How LVMH became the world’s biggest luxury seller
A brief history of the French conglomerate led by Bernard Arnault
December 22nd, 2019
After weeks of talks and meetings, LVMH has finally bought last October Tiffany. The deal, the largest in its history, will allow the French group to increase its presence in the United States and to strengthen its position in high jewellery, integrating a portfolio that already includes other brands in the sector such as Bulgari, Chaumet, TAG Heuer and Hublot. The retail chain made unforgettable by the film starring Audrey Hepburn Breakfast at Tiffany will give the company an increase in revenues, a figure already very high, which in 2018 reached 46.8 billion euros, about three times the 14 billion euros of Richemont and 13.7 billion euros of Kering, always its closest rival, in recent fiscal years. Sales grew by 10%, while the Ebit reached the threshold of 10 billion, with an increase of 21%. According to the analysts, even if the jewellery and watches department of LVHM provides only 9% of the turnover at this moment, it has a high margin of growth and with the purchase of Tiffany will double to 16%. Much of the credit for these excellent results are due to Bernard Arnault, Chairman and CEO of LVMH, who, with a far-sighted approach, realized that a brand of suitcases and one of the liquors could be turned into the core of a colossus world leader in luxury.
What is LVHM?
It's a French conglomerate that controls over 70 luxury companies with 4592 shops and over 156 thousand employees worldwide, operating in various sectors, from fashion like Louis Vuitton and Dior to jewellery, from wines like Veuve Clicquot or Hennessy to retailers like Le Bon Marché Rive Gauche or Sephora. LVMH's history began in 1987 when two supposedly different companies merged together in a $4 billion deal: Louis Vuitton, led by Henri Racamier, and Möet-Hennessy, led by Alain Chevalier. Because the wine company was three times larger than LV, it was LV who was appointed the president of the new holding company, provoking Racamier's resentment and a long legal battle for the management of the conglomerate. Finally, a young entrepreneur named Bernard Arnault won the battle. After graduating in Engineering at the École Polytechnique in Palaiseau, Arnault started his career working for Ferret-Savinel, the construction company founded by his grandfather, and entered the luxury sector officially only in 1984, saving Boussac from bankruptcy. With the takeover of the textile group thanks to 15 million dollars from his family combined with 45 million dollars obtained from the French financial institution Lazard Frères, the man becomes the owner of Christian Dior, the department store Le Bon Marché and other brands. According to the New York Times in 1989 and the most recent documentary Merci Patron!, in the next two years "Arnault had pushed Boussac into black, firing 9,000 workers and selling Boussac's disposable diaper division and most of its textile business for $500 million. On the other hand, it helped him "to move from a family business of $15 million a year to a business 20 times larger."
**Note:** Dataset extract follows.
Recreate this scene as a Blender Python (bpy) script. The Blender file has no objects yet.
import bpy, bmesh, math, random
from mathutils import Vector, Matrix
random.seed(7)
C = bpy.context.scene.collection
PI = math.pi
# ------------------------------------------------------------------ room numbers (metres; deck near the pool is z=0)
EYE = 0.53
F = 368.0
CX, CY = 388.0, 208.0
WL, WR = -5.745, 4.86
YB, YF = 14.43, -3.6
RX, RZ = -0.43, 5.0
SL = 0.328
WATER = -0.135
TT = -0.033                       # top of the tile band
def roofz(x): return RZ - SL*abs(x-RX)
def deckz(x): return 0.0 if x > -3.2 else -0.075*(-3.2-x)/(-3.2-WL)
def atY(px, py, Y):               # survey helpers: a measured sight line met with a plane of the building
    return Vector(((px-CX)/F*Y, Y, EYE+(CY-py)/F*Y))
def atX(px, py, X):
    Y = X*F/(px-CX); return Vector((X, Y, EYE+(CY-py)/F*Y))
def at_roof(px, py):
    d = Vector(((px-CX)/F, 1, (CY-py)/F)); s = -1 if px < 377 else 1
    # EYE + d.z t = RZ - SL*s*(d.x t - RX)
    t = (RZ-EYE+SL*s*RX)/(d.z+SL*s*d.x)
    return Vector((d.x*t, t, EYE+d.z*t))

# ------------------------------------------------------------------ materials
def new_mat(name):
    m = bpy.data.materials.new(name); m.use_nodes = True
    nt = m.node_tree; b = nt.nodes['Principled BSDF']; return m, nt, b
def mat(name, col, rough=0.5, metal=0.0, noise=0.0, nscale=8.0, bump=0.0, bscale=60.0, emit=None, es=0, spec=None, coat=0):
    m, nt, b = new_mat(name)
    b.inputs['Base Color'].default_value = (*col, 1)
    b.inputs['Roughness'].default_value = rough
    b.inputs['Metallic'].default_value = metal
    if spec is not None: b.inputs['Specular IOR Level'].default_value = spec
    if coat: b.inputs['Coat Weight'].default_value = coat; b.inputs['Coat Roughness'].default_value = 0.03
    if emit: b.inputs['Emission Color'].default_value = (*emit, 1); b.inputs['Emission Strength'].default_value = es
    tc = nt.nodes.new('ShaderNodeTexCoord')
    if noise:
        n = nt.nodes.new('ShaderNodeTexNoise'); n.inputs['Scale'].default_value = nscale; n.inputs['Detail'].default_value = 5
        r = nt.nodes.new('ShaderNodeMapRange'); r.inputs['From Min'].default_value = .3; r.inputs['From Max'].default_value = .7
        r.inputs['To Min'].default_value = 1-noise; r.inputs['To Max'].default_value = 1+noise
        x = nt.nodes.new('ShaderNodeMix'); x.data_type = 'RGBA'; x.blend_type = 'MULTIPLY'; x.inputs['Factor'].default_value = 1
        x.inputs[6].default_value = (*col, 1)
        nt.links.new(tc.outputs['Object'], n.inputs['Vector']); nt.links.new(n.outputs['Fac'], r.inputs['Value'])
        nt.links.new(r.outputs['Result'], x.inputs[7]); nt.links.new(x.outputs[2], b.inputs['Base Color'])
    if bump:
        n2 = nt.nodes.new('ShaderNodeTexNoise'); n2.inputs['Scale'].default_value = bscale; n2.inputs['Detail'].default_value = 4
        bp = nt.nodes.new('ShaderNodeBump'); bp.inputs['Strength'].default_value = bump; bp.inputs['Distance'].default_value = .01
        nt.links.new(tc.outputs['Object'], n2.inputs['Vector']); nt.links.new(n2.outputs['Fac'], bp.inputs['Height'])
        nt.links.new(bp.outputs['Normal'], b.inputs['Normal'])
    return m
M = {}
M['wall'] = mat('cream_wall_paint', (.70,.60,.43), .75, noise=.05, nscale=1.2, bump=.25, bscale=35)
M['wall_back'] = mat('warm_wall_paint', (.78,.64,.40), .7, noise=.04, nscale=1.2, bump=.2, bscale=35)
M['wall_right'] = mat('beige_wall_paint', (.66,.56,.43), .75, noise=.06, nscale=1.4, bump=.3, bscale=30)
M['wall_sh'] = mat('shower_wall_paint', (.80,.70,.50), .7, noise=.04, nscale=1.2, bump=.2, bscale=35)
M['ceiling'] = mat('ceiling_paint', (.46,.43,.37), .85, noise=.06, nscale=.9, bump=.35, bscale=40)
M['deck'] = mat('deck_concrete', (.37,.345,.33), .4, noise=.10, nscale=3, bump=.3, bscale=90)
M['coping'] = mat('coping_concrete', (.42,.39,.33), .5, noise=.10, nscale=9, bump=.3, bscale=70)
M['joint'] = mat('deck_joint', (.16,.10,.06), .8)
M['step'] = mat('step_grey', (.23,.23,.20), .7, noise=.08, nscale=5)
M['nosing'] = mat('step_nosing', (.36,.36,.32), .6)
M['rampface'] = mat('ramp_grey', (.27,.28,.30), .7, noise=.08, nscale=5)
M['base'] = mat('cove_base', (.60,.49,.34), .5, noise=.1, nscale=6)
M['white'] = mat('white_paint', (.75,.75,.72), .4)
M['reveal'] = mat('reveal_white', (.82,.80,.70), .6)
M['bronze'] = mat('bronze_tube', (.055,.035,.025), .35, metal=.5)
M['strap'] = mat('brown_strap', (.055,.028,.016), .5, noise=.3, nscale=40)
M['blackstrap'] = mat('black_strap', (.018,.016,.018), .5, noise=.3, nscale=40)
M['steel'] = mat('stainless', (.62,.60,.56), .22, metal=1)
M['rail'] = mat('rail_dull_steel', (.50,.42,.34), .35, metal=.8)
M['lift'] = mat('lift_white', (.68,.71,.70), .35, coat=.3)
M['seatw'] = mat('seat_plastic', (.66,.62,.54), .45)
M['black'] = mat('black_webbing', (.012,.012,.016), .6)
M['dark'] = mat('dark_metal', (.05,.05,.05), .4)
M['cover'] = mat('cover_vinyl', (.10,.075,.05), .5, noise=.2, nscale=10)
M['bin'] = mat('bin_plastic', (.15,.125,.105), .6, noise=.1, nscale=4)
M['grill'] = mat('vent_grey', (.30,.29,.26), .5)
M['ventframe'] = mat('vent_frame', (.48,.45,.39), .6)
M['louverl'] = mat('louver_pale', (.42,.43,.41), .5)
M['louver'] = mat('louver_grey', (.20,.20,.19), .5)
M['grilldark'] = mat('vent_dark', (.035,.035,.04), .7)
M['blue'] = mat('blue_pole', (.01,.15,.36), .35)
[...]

Aiming to strengthen his position, Racamier asked Arnault to invest in LVMH but underestimated his ambition. In a short time, Arnault became the majority shareholder, forcing both Racamier and Chevalier to retire, and in 1989 he was appointed the president of the group, a role he still has today. Once in charge, the first move of the businessman was to replace the existing team with men he trusted, while he spent the following decades incorporating new luxury brands into the group. Only in the 1990s did he buy, among others, Berluti, Kenzo, Guerlain, Celine, Loewe, Marc Jacobs, Sephora, Tag Heuer and also record his first defeat when archival François Pinault blew Gucci for $2.92 billion in what has been called by the New York Post as "the bloodiest fight in fashion". Speaking of his idea of putting under the same umbrella different luxury brands, often in competition with each other, Arnault told CNBC:
True luxury is a relative idea, which varies according to people. LVMH's goal is to create products and experiences, so as to offer customers a sense of authentic value. And then the word luxury has become a bit obsolete, I prefer high-quality products. The important thing is that in ten years our brands have remained objects of desire.
And he added:
In the 90s (I) had the idea of a luxury group and at the time I was very much criticized for it. I remember people telling me it doesn’t make sense to put together so many brands. And it was a success ... And for the last 10 years now, every competitor is trying to imitate, which is very rewarding for us. I think they are not successful but they try.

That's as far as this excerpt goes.